#### Records for processing:
>> START

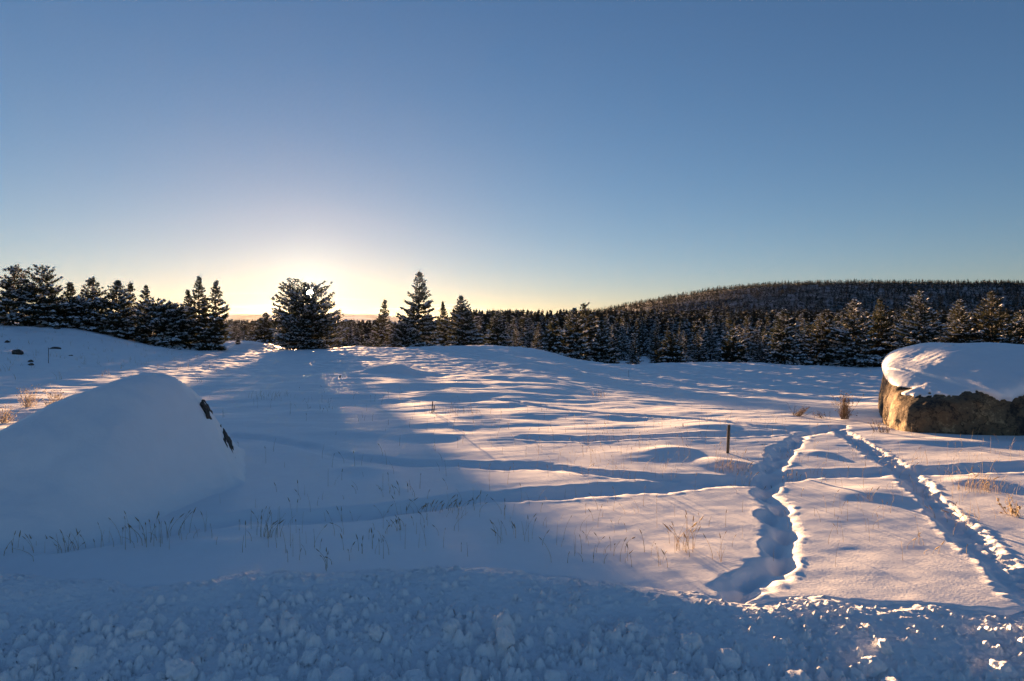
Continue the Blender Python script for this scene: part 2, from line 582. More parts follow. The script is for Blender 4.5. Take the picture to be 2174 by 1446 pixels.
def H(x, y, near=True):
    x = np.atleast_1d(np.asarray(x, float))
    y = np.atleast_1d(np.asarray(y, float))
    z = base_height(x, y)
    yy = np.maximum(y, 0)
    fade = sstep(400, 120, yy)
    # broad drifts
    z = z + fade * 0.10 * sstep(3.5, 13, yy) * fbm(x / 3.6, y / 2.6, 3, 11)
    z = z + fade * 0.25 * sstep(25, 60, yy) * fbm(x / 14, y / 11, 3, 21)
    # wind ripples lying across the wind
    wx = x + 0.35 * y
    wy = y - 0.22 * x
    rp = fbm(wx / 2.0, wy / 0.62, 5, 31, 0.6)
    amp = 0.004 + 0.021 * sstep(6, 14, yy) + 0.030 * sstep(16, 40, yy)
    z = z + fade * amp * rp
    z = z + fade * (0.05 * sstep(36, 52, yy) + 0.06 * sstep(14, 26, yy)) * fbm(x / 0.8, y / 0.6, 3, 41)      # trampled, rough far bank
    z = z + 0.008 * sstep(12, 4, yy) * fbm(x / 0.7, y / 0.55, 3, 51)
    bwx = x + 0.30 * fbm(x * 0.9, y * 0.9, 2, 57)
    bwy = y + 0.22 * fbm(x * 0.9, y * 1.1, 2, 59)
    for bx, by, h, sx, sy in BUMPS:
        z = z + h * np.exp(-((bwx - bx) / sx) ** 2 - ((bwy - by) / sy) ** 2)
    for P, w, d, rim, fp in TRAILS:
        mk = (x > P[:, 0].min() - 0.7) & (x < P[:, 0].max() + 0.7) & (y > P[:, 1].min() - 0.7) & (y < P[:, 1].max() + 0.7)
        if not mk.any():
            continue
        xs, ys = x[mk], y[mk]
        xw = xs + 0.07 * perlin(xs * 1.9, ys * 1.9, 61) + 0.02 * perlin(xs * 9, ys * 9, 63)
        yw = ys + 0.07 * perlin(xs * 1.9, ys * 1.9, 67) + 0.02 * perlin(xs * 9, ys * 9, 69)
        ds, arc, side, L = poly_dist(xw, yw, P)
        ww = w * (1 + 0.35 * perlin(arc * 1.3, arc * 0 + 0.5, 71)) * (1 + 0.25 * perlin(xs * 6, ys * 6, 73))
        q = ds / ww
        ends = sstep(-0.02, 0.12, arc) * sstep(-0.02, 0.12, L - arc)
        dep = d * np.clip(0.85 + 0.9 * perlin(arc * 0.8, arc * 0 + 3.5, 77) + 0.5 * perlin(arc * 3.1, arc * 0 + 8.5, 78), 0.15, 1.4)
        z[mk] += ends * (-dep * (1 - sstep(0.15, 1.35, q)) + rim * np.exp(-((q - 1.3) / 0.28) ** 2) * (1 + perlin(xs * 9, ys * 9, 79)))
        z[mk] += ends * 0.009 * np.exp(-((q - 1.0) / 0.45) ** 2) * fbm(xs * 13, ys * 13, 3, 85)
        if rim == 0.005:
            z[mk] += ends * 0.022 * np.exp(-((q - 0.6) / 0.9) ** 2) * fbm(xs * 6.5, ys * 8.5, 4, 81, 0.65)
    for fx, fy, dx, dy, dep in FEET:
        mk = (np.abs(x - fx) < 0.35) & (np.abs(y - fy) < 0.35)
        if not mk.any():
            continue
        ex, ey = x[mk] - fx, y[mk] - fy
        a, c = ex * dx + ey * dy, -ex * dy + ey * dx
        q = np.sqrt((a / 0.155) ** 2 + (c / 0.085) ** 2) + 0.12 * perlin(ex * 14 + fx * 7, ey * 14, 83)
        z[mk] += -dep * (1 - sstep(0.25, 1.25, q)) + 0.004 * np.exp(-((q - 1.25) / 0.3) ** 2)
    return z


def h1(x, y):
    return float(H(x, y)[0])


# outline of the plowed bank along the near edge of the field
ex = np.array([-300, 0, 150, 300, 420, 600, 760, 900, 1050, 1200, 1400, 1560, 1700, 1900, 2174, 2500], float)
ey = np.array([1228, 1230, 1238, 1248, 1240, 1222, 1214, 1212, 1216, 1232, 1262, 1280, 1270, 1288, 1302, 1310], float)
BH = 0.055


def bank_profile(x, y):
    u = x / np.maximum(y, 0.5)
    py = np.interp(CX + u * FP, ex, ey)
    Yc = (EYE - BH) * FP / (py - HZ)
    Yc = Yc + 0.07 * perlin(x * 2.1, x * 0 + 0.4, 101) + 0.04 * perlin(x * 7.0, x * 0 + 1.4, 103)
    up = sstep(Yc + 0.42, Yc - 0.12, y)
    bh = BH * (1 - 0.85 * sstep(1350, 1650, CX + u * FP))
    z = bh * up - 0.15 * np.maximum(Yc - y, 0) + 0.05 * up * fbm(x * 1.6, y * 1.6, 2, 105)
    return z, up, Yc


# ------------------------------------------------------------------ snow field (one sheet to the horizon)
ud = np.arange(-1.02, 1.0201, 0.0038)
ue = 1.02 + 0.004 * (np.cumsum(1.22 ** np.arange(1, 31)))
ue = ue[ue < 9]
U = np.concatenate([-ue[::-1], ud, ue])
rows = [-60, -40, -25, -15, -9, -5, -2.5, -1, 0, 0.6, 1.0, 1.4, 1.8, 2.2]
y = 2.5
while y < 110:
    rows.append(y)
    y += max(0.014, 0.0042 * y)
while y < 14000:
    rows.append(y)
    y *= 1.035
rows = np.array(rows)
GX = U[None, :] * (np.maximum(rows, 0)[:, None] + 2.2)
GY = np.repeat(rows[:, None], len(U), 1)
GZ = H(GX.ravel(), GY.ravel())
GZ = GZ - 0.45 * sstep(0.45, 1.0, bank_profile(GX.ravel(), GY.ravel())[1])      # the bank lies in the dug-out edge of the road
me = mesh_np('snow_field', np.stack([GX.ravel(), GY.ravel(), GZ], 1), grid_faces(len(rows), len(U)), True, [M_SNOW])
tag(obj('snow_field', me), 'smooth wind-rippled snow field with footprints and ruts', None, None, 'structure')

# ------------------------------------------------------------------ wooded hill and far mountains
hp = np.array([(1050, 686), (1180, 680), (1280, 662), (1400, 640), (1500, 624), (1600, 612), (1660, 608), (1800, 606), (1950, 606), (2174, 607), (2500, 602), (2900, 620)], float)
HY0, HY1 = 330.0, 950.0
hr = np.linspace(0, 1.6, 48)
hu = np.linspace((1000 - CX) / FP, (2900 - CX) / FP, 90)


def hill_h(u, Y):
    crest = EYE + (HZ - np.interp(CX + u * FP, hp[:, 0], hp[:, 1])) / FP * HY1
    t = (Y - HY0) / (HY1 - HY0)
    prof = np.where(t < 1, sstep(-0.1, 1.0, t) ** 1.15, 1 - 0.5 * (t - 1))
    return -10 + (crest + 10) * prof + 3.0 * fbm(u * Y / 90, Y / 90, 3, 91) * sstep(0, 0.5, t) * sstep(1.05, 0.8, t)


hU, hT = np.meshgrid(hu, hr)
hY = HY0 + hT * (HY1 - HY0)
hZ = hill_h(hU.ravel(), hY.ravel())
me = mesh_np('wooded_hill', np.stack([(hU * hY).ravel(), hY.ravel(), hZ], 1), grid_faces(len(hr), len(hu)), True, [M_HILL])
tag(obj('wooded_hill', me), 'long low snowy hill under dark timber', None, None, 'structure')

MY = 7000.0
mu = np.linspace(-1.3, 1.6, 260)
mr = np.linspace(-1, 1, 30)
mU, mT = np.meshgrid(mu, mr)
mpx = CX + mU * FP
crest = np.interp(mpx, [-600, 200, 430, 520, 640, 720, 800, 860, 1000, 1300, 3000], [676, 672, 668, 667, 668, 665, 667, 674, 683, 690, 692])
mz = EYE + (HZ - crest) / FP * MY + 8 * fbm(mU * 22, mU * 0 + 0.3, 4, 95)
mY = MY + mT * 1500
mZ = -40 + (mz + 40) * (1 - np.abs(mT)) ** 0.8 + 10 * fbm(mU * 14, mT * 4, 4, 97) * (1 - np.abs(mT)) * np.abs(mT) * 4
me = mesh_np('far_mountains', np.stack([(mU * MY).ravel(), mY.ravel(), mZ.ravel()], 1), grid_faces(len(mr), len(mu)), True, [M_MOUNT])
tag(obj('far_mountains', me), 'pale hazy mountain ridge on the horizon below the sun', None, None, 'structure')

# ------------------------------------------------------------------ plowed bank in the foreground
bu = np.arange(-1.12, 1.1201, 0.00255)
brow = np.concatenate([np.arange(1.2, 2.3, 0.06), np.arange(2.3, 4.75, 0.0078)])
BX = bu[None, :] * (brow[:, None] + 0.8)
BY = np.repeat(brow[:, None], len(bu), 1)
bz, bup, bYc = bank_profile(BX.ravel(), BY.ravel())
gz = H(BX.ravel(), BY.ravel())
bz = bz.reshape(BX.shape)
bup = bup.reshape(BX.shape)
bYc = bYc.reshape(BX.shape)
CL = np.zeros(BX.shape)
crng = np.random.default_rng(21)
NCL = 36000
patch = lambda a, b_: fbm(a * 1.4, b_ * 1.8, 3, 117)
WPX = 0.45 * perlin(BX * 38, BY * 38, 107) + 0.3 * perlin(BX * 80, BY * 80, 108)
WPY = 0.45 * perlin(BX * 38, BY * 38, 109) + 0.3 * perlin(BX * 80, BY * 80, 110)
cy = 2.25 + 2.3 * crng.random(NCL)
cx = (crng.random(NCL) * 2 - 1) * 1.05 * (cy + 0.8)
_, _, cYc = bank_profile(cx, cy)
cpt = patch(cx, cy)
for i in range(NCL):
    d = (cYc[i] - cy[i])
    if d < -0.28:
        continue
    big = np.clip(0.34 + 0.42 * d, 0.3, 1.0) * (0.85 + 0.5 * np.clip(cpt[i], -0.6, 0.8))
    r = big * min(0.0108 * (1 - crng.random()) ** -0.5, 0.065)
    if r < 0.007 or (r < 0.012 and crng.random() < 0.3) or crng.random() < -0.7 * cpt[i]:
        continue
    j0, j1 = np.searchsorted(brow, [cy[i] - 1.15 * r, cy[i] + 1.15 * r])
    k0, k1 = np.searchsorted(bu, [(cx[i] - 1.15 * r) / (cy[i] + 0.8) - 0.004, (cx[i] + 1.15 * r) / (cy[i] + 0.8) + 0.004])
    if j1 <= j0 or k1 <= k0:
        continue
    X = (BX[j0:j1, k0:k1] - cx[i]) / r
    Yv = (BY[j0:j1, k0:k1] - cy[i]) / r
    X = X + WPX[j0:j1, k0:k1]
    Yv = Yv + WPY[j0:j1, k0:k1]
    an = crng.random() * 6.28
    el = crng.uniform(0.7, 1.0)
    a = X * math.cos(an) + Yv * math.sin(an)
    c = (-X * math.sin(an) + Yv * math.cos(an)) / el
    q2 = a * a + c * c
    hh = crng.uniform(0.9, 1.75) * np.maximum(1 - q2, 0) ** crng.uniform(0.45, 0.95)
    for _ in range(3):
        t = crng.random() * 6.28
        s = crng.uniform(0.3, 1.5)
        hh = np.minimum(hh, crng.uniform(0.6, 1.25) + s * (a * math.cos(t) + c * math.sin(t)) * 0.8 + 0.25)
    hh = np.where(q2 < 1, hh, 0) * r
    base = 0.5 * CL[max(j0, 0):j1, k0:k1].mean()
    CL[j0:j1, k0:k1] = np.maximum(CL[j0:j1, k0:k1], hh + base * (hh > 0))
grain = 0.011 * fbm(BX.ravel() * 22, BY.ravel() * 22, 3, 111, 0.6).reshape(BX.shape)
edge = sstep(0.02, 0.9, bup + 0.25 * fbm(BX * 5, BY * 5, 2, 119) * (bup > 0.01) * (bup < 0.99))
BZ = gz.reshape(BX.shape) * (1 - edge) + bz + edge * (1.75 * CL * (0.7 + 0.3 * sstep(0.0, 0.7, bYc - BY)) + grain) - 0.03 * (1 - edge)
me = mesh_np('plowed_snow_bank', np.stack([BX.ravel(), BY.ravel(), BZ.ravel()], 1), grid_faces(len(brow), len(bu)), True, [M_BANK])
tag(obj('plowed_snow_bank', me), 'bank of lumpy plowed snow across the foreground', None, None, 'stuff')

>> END
>> START

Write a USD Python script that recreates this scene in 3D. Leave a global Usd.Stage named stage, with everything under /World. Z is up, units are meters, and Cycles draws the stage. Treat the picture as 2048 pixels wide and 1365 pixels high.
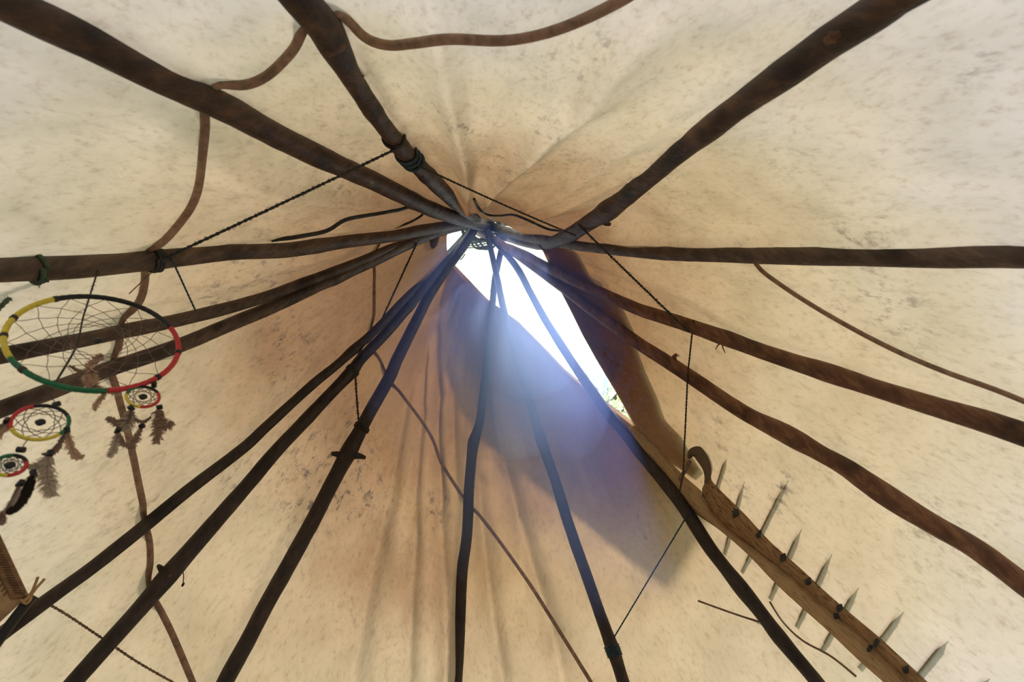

>> END

#### Exercise brief:
Scan the material above. Extract every line in which the word "under" occurs.

#### Finished exercise:
tag(obj('wooded_hill', me), 'long low snowy hill under dark timber', None, None, 'structure')
Write a USD Python script that recreates this scene in 3D. Leave a global Usd.Stage named stage, with everything under /World. Z is up, units are meters, and Cycles draws the stage. Treat the picture as 2048 pixels wide and 1365 pixels high.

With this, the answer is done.